▶ [Given information]

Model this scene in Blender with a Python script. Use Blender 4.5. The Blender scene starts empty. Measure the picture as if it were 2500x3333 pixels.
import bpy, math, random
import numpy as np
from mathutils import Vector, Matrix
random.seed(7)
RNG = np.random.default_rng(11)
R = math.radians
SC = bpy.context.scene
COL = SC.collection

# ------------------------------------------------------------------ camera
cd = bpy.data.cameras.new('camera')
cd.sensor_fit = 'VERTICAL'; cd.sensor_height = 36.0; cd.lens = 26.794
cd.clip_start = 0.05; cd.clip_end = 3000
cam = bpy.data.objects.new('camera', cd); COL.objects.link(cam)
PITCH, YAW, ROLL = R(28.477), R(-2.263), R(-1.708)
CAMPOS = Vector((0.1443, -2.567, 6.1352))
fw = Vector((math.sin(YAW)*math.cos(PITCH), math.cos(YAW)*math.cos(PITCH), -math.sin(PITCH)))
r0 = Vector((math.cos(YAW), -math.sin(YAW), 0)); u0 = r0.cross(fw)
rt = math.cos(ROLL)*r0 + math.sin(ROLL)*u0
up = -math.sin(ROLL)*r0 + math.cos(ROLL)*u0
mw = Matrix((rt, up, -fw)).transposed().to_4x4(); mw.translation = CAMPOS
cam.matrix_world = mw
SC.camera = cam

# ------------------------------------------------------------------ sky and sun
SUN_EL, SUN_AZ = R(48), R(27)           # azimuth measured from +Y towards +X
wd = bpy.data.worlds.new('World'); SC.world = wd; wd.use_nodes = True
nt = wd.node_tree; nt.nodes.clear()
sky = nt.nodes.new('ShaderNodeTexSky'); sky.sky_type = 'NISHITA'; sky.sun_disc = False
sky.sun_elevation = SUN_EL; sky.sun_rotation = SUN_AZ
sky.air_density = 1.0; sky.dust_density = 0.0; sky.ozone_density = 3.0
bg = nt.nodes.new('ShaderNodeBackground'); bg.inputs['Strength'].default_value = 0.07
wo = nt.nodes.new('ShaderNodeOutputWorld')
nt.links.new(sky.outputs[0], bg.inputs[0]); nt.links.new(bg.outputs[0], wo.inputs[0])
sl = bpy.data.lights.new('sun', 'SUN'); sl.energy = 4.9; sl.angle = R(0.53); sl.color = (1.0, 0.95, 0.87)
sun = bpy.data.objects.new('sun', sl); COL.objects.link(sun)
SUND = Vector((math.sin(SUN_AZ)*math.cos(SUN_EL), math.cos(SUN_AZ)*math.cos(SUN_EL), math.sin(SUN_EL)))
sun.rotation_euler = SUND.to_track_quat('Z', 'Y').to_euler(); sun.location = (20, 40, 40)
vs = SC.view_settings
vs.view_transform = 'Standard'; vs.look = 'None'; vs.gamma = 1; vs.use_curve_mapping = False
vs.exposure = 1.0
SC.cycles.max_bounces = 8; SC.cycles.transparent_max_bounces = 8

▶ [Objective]
Repeat the material word for word from its opening line up to and including the line containing "SC.camera = cam".

▶ [Exercise result]
Model this scene in Blender with a Python script. Use Blender 4.5. The Blender scene starts empty. Measure the picture as if it were 2500x3333 pixels.
import bpy, math, random
import numpy as np
from mathutils import Vector, Matrix
random.seed(7)
RNG = np.random.default_rng(11)
R = math.radians
SC = bpy.context.scene
COL = SC.collection

# ------------------------------------------------------------------ camera
cd = bpy.data.cameras.new('camera')
cd.sensor_fit = 'VERTICAL'; cd.sensor_height = 36.0; cd.lens = 26.794
cd.clip_start = 0.05; cd.clip_end = 3000
cam = bpy.data.objects.new('camera', cd); COL.objects.link(cam)
PITCH, YAW, ROLL = R(28.477), R(-2.263), R(-1.708)
CAMPOS = Vector((0.1443, -2.567, 6.1352))
fw = Vector((math.sin(YAW)*math.cos(PITCH), math.cos(YAW)*math.cos(PITCH), -math.sin(PITCH)))
r0 = Vector((math.cos(YAW), -math.sin(YAW), 0)); u0 = r0.cross(fw)
rt = math.cos(ROLL)*r0 + math.sin(ROLL)*u0
up = -math.sin(ROLL)*r0 + math.cos(ROLL)*u0
mw = Matrix((rt, up, -fw)).transposed().to_4x4(); mw.translation = CAMPOS
cam.matrix_world = mw
SC.camera = cam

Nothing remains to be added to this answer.